» ROWS:
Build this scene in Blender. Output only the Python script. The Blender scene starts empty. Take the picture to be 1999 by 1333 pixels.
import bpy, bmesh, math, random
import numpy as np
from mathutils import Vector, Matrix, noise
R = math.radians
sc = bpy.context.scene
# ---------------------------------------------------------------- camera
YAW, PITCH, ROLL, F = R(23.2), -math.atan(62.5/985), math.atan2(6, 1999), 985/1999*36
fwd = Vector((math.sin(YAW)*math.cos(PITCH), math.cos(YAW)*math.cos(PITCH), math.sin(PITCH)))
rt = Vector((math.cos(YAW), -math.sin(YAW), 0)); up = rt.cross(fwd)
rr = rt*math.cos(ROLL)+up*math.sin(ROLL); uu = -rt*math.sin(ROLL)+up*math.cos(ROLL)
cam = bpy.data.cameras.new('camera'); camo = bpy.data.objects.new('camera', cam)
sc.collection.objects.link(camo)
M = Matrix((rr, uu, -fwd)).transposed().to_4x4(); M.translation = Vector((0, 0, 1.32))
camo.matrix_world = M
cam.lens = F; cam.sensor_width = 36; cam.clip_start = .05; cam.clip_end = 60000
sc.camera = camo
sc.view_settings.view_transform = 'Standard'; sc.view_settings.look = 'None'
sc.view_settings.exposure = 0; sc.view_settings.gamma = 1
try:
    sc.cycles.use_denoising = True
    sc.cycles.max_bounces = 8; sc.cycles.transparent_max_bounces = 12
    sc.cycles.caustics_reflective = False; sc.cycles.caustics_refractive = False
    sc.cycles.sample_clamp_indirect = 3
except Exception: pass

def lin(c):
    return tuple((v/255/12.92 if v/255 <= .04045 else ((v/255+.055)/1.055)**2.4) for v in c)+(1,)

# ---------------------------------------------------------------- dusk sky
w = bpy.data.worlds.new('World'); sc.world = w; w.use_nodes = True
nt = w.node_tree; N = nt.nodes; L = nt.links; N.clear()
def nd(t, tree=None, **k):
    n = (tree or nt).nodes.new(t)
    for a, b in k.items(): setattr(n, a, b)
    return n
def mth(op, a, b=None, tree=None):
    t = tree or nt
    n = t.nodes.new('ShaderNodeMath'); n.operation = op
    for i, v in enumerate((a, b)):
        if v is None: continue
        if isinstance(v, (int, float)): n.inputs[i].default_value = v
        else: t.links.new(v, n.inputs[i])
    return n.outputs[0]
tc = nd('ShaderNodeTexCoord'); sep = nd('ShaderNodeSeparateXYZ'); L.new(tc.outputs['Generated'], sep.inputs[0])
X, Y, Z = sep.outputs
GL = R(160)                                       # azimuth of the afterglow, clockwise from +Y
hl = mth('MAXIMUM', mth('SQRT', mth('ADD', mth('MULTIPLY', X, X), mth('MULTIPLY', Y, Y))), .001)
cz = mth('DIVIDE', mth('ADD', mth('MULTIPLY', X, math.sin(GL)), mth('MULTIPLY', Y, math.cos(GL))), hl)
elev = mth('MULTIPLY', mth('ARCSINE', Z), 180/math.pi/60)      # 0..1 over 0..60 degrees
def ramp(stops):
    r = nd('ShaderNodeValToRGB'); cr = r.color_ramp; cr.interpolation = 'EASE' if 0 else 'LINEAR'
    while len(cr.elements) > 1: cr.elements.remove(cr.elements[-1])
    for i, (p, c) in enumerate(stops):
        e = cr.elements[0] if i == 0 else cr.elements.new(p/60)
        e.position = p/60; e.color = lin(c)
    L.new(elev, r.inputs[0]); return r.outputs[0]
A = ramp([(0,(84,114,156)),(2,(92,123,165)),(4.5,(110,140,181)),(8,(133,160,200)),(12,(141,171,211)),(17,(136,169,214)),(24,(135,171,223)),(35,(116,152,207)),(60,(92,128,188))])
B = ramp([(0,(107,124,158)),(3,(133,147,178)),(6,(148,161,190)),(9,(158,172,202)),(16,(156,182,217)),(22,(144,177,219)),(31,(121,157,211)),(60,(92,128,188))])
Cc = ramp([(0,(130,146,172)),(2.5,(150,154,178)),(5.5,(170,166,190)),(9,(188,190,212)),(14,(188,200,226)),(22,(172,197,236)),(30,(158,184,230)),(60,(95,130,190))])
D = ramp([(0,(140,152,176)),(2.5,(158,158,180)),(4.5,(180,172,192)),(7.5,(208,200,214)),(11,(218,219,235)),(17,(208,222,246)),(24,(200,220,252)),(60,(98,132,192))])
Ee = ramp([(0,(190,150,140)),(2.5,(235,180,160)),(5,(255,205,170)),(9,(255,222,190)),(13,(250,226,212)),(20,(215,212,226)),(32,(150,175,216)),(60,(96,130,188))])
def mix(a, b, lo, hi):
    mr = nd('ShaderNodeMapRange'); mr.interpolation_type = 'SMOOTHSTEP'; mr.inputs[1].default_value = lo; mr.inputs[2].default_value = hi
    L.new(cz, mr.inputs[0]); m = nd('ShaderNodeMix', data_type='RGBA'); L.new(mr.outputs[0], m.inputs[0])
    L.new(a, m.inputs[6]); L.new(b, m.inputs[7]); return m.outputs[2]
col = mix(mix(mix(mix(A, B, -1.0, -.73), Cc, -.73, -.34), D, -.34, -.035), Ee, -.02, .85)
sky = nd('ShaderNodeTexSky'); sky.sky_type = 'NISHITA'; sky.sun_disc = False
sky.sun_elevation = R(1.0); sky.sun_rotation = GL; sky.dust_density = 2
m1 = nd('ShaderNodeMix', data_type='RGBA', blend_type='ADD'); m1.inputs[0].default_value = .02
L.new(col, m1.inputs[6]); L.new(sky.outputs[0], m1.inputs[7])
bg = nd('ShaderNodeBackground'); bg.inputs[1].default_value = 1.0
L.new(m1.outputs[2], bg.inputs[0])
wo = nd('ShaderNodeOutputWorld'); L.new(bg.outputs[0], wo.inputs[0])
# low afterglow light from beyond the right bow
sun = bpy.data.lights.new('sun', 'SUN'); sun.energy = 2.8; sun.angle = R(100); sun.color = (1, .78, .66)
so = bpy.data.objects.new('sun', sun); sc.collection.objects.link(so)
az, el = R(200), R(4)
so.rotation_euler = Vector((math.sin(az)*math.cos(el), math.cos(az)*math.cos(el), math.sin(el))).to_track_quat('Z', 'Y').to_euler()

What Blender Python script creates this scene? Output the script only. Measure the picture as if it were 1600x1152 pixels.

» AIM OF THE EXERCISE:
Can you give every line above again, exactly as written?

» ANSWER FOR THE TASK:
Build this scene in Blender. Output only the Python script. The Blender scene starts empty. Take the picture to be 1999 by 1333 pixels.
import bpy, bmesh, math, random
import numpy as np
from mathutils import Vector, Matrix, noise
R = math.radians
sc = bpy.context.scene
# ---------------------------------------------------------------- camera
YAW, PITCH, ROLL, F = R(23.2), -math.atan(62.5/985), math.atan2(6, 1999), 985/1999*36
fwd = Vector((math.sin(YAW)*math.cos(PITCH), math.cos(YAW)*math.cos(PITCH), math.sin(PITCH)))
rt = Vector((math.cos(YAW), -math.sin(YAW), 0)); up = rt.cross(fwd)
rr = rt*math.cos(ROLL)+up*math.sin(ROLL); uu = -rt*math.sin(ROLL)+up*math.cos(ROLL)
cam = bpy.data.cameras.new('camera'); camo = bpy.data.objects.new('camera', cam)
sc.collection.objects.link(camo)
M = Matrix((rr, uu, -fwd)).transposed().to_4x4(); M.translation = Vector((0, 0, 1.32))
camo.matrix_world = M
cam.lens = F; cam.sensor_width = 36; cam.clip_start = .05; cam.clip_end = 60000
sc.camera = camo
sc.view_settings.view_transform = 'Standard'; sc.view_settings.look = 'None'
sc.view_settings.exposure = 0; sc.view_settings.gamma = 1
try:
    sc.cycles.use_denoising = True
    sc.cycles.max_bounces = 8; sc.cycles.transparent_max_bounces = 12
    sc.cycles.caustics_reflective = False; sc.cycles.caustics_refractive = False
    sc.cycles.sample_clamp_indirect = 3
except Exception: pass

def lin(c):
    return tuple((v/255/12.92 if v/255 <= .04045 else ((v/255+.055)/1.055)**2.4) for v in c)+(1,)

# ---------------------------------------------------------------- dusk sky
w = bpy.data.worlds.new('World'); sc.world = w; w.use_nodes = True
nt = w.node_tree; N = nt.nodes; L = nt.links; N.clear()
def nd(t, tree=None, **k):
    n = (tree or nt).nodes.new(t)
    for a, b in k.items(): setattr(n, a, b)
    return n
def mth(op, a, b=None, tree=None):
    t = tree or nt
    n = t.nodes.new('ShaderNodeMath'); n.operation = op
    for i, v in enumerate((a, b)):
        if v is None: continue
        if isinstance(v, (int, float)): n.inputs[i].default_value = v
        else: t.links.new(v, n.inputs[i])
    return n.outputs[0]
tc = nd('ShaderNodeTexCoord'); sep = nd('ShaderNodeSeparateXYZ'); L.new(tc.outputs['Generated'], sep.inputs[0])
X, Y, Z = sep.outputs
GL = R(160)                                       # azimuth of the afterglow, clockwise from +Y
hl = mth('MAXIMUM', mth('SQRT', mth('ADD', mth('MULTIPLY', X, X), mth('MULTIPLY', Y, Y))), .001)
cz = mth('DIVIDE', mth('ADD', mth('MULTIPLY', X, math.sin(GL)), mth('MULTIPLY', Y, math.cos(GL))), hl)
elev = mth('MULTIPLY', mth('ARCSINE', Z), 180/math.pi/60)      # 0..1 over 0..60 degrees
def ramp(stops):
    r = nd('ShaderNodeValToRGB'); cr = r.color_ramp; cr.interpolation = 'EASE' if 0 else 'LINEAR'
    while len(cr.elements) > 1: cr.elements.remove(cr.elements[-1])
    for i, (p, c) in enumerate(stops):
        e = cr.elements[0] if i == 0 else cr.elements.new(p/60)
        e.position = p/60; e.color = lin(c)
    L.new(elev, r.inputs[0]); return r.outputs[0]
A = ramp([(0,(84,114,156)),(2,(92,123,165)),(4.5,(110,140,181)),(8,(133,160,200)),(12,(141,171,211)),(17,(136,169,214)),(24,(135,171,223)),(35,(116,152,207)),(60,(92,128,188))])
B = ramp([(0,(107,124,158)),(3,(133,147,178)),(6,(148,161,190)),(9,(158,172,202)),(16,(156,182,217)),(22,(144,177,219)),(31,(121,157,211)),(60,(92,128,188))])
Cc = ramp([(0,(130,146,172)),(2.5,(150,154,178)),(5.5,(170,166,190)),(9,(188,190,212)),(14,(188,200,226)),(22,(172,197,236)),(30,(158,184,230)),(60,(95,130,190))])
D = ramp([(0,(140,152,176)),(2.5,(158,158,180)),(4.5,(180,172,192)),(7.5,(208,200,214)),(11,(218,219,235)),(17,(208,222,246)),(24,(200,220,252)),(60,(98,132,192))])
Ee = ramp([(0,(190,150,140)),(2.5,(235,180,160)),(5,(255,205,170)),(9,(255,222,190)),(13,(250,226,212)),(20,(215,212,226)),(32,(150,175,216)),(60,(96,130,188))])
def mix(a, b, lo, hi):
    mr = nd('ShaderNodeMapRange'); mr.interpolation_type = 'SMOOTHSTEP'; mr.inputs[1].default_value = lo; mr.inputs[2].default_value = hi
    L.new(cz, mr.inputs[0]); m = nd('ShaderNodeMix', data_type='RGBA'); L.new(mr.outputs[0], m.inputs[0])
    L.new(a, m.inputs[6]); L.new(b, m.inputs[7]); return m.outputs[2]
col = mix(mix(mix(mix(A, B, -1.0, -.73), Cc, -.73, -.34), D, -.34, -.035), Ee, -.02, .85)
sky = nd('ShaderNodeTexSky'); sky.sky_type = 'NISHITA'; sky.sun_disc = False
sky.sun_elevation = R(1.0); sky.sun_rotation = GL; sky.dust_density = 2
m1 = nd('ShaderNodeMix', data_type='RGBA', blend_type='ADD'); m1.inputs[0].default_value = .02
L.new(col, m1.inputs[6]); L.new(sky.outputs[0], m1.inputs[7])
bg = nd('ShaderNodeBackground'); bg.inputs[1].default_value = 1.0
L.new(m1.outputs[2], bg.inputs[0])
wo = nd('ShaderNodeOutputWorld'); L.new(bg.outputs[0], wo.inputs[0])
# low afterglow light from beyond the right bow
sun = bpy.data.lights.new('sun', 'SUN'); sun.energy = 2.8; sun.angle = R(100); sun.color = (1, .78, .66)
so = bpy.data.objects.new('sun', sun); sc.collection.objects.link(so)
az, el = R(200), R(4)
so.rotation_euler = Vector((math.sin(az)*math.cos(el), math.cos(az)*math.cos(el), math.sin(el))).to_track_quat('Z', 'Y').to_euler()

What Blender Python script creates this scene? Output the script only. Measure the picture as if it were 1600x1152 pixels.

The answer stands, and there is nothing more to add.